- _Information supplied_
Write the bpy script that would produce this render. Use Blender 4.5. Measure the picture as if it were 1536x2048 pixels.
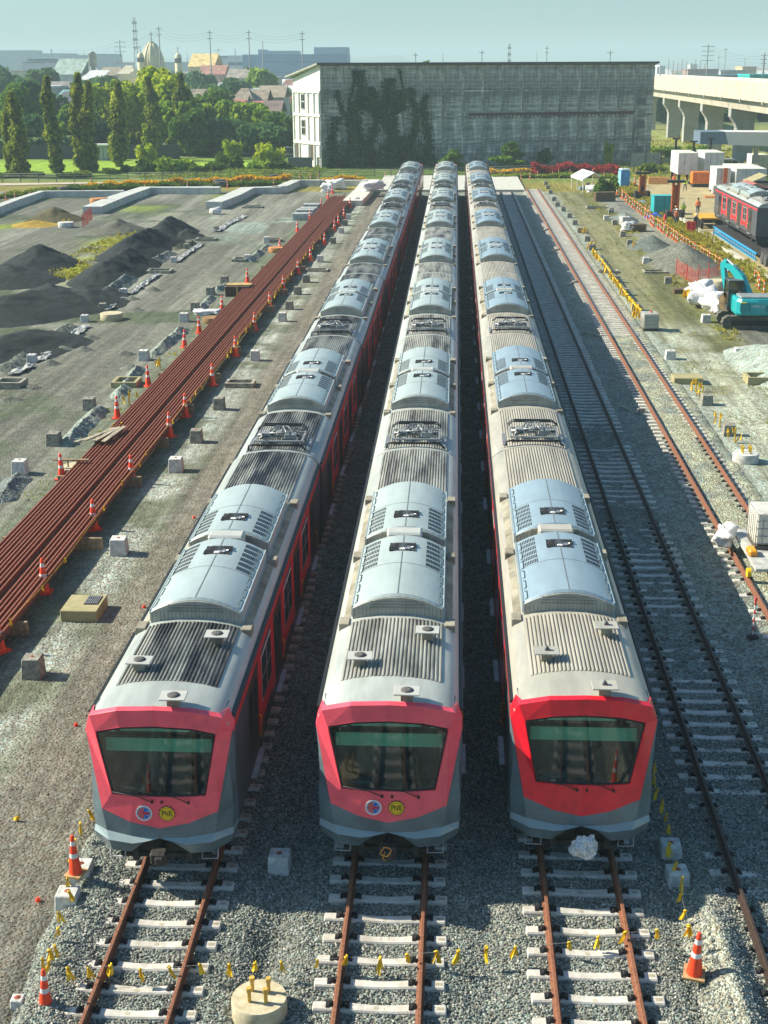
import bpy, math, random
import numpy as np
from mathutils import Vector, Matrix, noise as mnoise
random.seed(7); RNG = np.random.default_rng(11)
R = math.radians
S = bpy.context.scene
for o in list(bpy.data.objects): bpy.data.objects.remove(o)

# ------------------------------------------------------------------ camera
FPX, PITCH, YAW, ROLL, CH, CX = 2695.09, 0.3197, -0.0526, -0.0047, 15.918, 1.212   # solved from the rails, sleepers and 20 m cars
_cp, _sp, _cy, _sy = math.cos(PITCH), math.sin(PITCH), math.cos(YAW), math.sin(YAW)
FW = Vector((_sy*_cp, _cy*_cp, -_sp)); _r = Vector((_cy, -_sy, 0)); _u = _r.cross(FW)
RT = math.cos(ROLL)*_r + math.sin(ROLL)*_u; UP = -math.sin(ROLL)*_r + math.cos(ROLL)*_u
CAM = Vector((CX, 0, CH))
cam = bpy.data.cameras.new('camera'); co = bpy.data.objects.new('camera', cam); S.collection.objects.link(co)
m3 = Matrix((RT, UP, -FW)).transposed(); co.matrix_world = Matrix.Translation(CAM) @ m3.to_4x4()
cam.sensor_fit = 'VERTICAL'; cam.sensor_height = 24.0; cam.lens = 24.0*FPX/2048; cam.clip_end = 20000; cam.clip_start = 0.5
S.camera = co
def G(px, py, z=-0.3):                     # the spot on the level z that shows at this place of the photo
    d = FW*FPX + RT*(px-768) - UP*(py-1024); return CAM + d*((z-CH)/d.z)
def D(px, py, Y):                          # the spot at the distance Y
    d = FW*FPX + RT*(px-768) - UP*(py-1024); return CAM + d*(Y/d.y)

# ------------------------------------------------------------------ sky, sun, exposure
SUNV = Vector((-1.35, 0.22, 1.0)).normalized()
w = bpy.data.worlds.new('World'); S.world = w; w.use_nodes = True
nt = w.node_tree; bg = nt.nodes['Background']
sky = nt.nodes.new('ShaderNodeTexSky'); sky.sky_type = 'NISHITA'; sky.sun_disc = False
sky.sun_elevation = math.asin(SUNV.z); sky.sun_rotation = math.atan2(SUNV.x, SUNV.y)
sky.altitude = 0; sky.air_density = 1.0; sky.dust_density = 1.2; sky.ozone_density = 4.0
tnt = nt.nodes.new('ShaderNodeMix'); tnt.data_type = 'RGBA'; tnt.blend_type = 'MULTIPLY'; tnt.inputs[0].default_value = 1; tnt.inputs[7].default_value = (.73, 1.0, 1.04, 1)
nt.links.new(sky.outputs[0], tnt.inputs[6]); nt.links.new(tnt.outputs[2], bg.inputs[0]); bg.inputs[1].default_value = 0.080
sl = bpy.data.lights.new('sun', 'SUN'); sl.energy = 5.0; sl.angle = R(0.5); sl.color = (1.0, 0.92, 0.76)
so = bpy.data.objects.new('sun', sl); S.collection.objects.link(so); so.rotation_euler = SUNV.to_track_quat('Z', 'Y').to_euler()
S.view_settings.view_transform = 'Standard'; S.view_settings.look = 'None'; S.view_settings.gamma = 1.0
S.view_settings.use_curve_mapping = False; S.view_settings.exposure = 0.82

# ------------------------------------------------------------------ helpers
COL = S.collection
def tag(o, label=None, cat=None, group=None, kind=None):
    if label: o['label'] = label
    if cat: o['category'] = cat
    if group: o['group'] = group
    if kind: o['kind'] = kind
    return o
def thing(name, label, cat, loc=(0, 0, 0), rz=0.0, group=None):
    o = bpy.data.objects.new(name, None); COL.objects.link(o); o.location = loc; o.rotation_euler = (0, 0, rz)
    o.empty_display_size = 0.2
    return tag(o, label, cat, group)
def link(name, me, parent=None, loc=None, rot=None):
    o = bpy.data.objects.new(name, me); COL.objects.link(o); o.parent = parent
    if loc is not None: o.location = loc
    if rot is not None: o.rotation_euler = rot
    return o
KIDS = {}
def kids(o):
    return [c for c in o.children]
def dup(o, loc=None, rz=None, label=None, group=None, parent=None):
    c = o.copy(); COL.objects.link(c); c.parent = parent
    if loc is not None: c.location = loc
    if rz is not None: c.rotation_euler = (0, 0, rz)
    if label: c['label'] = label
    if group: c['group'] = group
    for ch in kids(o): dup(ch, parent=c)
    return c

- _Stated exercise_
Reproduce exactly the run of lines that opens the listing and closes with the line holding "d = FW*FPX + RT*(px-768) - UP*(py-1024); return CAM + d*(Y/d.y)". Pictures are excluded.

- _Answer below_
Write the bpy script that would produce this render. Use Blender 4.5. Measure the picture as if it were 1536x2048 pixels.
import bpy, math, random
import numpy as np
from mathutils import Vector, Matrix, noise as mnoise
random.seed(7); RNG = np.random.default_rng(11)
R = math.radians
S = bpy.context.scene
for o in list(bpy.data.objects): bpy.data.objects.remove(o)

# ------------------------------------------------------------------ camera
FPX, PITCH, YAW, ROLL, CH, CX = 2695.09, 0.3197, -0.0526, -0.0047, 15.918, 1.212   # solved from the rails, sleepers and 20 m cars
_cp, _sp, _cy, _sy = math.cos(PITCH), math.sin(PITCH), math.cos(YAW), math.sin(YAW)
FW = Vector((_sy*_cp, _cy*_cp, -_sp)); _r = Vector((_cy, -_sy, 0)); _u = _r.cross(FW)
RT = math.cos(ROLL)*_r + math.sin(ROLL)*_u; UP = -math.sin(ROLL)*_r + math.cos(ROLL)*_u
CAM = Vector((CX, 0, CH))
cam = bpy.data.cameras.new('camera'); co = bpy.data.objects.new('camera', cam); S.collection.objects.link(co)
m3 = Matrix((RT, UP, -FW)).transposed(); co.matrix_world = Matrix.Translation(CAM) @ m3.to_4x4()
cam.sensor_fit = 'VERTICAL'; cam.sensor_height = 24.0; cam.lens = 24.0*FPX/2048; cam.clip_end = 20000; cam.clip_start = 0.5
S.camera = co
def G(px, py, z=-0.3):                     # the spot on the level z that shows at this place of the photo
    d = FW*FPX + RT*(px-768) - UP*(py-1024); return CAM + d*((z-CH)/d.z)
def D(px, py, Y):                          # the spot at the distance Y
    d = FW*FPX + RT*(px-768) - UP*(py-1024); return CAM + d*(Y/d.y)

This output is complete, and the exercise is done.